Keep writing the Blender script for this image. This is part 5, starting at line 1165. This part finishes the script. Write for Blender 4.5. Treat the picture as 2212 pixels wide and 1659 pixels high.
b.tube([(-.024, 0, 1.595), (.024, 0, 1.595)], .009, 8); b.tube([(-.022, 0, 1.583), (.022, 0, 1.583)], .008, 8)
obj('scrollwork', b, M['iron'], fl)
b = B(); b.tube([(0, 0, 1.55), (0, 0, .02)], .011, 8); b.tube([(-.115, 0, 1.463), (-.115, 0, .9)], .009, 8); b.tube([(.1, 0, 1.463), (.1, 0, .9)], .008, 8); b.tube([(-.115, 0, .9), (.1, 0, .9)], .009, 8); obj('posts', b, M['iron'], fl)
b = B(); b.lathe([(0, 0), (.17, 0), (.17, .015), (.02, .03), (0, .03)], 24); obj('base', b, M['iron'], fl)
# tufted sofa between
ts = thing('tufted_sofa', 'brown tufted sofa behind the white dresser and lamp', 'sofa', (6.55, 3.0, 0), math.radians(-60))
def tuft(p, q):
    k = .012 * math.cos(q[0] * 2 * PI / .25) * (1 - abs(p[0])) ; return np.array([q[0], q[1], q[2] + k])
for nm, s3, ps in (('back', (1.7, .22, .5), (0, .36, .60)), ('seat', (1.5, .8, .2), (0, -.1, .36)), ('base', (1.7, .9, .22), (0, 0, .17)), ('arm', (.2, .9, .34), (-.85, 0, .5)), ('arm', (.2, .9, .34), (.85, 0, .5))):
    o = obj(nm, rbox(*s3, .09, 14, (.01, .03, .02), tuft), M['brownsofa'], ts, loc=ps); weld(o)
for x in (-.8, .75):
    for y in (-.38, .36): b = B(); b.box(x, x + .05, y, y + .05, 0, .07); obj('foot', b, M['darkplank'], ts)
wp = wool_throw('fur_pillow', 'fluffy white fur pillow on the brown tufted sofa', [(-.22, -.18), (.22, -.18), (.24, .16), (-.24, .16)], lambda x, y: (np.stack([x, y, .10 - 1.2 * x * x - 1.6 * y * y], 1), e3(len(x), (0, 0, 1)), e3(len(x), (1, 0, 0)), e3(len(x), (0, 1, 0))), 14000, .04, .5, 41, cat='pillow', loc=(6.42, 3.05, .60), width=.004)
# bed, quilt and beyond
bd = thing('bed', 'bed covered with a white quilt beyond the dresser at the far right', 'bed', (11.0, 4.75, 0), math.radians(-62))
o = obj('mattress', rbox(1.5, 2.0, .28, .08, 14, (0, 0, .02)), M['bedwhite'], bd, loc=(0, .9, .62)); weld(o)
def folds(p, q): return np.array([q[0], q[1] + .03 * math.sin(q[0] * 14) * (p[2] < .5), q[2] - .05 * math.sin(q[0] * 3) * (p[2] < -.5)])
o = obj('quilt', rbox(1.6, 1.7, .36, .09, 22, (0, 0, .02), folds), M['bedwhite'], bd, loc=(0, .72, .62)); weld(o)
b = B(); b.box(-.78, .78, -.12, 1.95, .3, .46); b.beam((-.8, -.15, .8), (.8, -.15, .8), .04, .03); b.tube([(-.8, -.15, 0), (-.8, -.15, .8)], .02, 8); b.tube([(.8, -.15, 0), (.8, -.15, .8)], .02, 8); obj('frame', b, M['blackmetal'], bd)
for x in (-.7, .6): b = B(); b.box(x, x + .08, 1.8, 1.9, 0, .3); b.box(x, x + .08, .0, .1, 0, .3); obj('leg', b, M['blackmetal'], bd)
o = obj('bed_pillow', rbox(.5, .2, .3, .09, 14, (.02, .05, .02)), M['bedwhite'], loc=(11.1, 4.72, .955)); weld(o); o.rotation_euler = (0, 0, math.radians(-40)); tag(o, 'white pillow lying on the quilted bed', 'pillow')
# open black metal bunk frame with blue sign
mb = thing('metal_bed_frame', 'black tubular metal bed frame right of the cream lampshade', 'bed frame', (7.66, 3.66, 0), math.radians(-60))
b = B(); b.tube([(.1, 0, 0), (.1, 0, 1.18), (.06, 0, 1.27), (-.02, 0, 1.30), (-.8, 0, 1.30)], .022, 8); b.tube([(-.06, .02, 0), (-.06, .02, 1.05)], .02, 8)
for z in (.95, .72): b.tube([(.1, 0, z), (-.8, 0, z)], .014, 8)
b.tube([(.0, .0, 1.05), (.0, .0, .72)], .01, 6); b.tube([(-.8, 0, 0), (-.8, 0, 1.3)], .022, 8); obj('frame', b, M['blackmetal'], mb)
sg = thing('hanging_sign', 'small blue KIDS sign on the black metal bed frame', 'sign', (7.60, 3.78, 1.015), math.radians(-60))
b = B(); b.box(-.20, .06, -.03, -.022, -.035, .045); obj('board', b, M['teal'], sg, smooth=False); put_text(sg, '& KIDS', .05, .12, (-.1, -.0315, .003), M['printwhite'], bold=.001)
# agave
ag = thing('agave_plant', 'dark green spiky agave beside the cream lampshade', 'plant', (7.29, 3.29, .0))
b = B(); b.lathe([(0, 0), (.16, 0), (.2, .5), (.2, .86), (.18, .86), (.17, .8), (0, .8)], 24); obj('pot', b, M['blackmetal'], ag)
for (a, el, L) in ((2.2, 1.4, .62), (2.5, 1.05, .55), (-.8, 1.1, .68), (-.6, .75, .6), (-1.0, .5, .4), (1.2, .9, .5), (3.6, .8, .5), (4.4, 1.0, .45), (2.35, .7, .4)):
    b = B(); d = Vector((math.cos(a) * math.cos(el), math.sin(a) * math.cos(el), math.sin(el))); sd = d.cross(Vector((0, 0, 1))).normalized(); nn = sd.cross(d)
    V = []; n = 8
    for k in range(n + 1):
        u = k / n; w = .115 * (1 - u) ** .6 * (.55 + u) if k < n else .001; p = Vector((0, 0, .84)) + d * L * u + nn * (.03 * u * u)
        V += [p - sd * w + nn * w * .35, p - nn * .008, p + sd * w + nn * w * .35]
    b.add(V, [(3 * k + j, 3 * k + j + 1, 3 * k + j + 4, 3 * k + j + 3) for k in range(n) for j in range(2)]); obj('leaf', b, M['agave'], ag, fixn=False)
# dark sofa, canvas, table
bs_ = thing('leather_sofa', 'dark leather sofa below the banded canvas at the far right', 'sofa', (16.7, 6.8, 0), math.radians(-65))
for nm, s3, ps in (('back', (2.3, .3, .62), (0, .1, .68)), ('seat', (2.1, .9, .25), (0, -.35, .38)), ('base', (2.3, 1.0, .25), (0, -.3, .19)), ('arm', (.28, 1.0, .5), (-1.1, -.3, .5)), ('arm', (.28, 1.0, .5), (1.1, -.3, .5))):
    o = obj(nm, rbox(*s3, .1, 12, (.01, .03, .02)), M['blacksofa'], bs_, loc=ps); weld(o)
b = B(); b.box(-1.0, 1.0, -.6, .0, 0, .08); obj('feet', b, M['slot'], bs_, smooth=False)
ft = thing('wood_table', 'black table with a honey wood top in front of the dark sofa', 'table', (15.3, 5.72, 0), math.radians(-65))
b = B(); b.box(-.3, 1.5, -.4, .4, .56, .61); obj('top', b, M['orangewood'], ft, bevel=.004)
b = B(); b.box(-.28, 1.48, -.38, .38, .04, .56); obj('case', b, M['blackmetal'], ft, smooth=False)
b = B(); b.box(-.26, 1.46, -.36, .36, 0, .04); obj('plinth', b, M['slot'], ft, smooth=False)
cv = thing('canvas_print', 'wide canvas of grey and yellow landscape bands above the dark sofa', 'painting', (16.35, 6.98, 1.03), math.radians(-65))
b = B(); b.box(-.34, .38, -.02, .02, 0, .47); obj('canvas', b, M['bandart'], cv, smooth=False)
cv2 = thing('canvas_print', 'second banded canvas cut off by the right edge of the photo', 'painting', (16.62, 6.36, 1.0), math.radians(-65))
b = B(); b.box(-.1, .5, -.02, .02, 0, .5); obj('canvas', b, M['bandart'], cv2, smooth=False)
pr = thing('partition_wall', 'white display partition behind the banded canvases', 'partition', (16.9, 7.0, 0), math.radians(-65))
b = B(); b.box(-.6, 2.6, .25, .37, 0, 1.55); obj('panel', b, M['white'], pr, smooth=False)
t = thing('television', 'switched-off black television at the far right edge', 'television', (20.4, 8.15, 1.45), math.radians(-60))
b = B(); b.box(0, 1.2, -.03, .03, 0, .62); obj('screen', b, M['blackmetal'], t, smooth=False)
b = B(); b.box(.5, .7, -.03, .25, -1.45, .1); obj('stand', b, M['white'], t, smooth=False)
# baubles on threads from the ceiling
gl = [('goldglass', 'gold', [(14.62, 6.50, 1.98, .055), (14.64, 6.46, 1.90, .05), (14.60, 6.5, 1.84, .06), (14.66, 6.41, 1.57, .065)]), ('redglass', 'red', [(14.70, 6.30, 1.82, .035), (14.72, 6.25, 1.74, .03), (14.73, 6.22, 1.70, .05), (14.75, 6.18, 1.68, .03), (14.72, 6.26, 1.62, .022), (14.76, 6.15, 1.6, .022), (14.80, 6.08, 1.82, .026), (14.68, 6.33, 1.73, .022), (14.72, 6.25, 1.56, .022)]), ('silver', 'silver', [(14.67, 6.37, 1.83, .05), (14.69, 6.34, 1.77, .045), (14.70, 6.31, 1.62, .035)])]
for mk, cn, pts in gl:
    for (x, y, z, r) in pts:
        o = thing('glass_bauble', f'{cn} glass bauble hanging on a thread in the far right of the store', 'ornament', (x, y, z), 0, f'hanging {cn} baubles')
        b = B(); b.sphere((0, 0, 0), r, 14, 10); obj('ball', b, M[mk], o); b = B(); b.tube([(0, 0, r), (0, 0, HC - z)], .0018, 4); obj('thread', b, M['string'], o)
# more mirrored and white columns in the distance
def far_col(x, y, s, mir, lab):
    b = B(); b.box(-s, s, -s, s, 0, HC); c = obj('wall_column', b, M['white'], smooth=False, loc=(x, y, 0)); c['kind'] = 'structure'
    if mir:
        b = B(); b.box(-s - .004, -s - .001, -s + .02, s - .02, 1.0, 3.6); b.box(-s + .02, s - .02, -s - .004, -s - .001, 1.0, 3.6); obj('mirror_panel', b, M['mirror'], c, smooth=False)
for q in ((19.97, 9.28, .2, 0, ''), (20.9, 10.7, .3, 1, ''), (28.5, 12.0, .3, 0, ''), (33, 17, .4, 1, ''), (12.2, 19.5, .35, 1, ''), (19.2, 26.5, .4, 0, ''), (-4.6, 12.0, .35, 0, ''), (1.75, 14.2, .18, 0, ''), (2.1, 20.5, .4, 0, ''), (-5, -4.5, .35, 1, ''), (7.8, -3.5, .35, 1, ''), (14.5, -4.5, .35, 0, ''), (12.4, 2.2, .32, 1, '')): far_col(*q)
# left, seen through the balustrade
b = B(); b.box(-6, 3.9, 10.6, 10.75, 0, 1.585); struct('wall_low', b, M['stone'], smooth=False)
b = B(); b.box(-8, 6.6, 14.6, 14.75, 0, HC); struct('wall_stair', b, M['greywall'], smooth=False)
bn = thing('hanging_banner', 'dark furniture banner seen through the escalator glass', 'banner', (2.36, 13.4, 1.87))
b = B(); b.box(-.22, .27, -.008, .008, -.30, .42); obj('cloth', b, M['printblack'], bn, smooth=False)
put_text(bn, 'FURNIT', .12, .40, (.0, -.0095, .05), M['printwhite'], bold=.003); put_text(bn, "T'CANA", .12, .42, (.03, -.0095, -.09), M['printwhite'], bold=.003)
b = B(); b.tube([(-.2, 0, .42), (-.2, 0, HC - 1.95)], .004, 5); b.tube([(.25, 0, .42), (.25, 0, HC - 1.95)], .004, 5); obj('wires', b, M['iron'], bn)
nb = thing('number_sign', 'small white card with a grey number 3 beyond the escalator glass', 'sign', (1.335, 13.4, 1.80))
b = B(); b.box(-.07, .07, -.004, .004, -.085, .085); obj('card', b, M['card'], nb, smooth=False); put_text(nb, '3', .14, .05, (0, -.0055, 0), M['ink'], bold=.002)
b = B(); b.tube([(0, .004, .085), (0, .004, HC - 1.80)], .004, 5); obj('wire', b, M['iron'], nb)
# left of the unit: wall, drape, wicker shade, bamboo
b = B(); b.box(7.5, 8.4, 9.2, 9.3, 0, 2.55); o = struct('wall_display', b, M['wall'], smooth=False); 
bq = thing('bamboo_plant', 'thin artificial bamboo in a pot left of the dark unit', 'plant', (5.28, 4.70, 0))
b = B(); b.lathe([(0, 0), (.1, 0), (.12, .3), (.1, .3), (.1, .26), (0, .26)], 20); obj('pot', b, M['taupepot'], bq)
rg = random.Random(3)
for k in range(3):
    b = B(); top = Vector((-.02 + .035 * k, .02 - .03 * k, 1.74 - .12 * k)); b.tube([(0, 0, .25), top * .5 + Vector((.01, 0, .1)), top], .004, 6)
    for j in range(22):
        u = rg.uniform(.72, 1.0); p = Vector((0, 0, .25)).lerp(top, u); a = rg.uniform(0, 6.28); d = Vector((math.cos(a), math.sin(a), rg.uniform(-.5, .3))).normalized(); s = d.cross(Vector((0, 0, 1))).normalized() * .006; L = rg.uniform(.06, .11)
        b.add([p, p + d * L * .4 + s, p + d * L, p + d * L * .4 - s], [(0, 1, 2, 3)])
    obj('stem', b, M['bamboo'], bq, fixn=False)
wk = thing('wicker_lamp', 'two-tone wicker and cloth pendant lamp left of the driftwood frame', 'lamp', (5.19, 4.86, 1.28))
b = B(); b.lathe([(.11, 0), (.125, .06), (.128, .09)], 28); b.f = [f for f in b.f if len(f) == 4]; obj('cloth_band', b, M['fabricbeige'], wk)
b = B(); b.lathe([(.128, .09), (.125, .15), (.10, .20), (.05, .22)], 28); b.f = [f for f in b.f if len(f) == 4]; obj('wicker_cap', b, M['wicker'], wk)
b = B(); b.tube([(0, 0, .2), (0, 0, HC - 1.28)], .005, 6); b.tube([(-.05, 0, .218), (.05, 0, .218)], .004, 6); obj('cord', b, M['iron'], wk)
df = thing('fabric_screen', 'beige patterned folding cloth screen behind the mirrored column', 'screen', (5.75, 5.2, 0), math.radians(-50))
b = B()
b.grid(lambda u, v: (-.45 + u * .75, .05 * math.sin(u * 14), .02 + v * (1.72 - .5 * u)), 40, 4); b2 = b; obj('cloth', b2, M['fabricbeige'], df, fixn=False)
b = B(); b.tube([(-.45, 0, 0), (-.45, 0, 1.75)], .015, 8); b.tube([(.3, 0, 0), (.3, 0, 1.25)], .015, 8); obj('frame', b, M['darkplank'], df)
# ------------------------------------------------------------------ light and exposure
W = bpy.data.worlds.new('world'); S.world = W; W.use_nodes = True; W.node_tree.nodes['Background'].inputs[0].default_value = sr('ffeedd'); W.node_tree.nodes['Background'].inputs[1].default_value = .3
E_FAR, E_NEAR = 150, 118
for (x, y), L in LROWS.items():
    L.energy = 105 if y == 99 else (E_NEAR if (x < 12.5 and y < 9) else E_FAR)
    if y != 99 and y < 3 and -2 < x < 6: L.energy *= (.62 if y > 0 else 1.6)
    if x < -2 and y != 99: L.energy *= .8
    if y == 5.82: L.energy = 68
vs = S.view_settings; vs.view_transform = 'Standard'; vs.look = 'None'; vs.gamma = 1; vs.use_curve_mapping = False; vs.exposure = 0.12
◇ ◇ ◇ ◇
• [Exercise task]
Only the number is wanted: how many lines in the data include the string "wide"?

• [Answer to the exercise]
2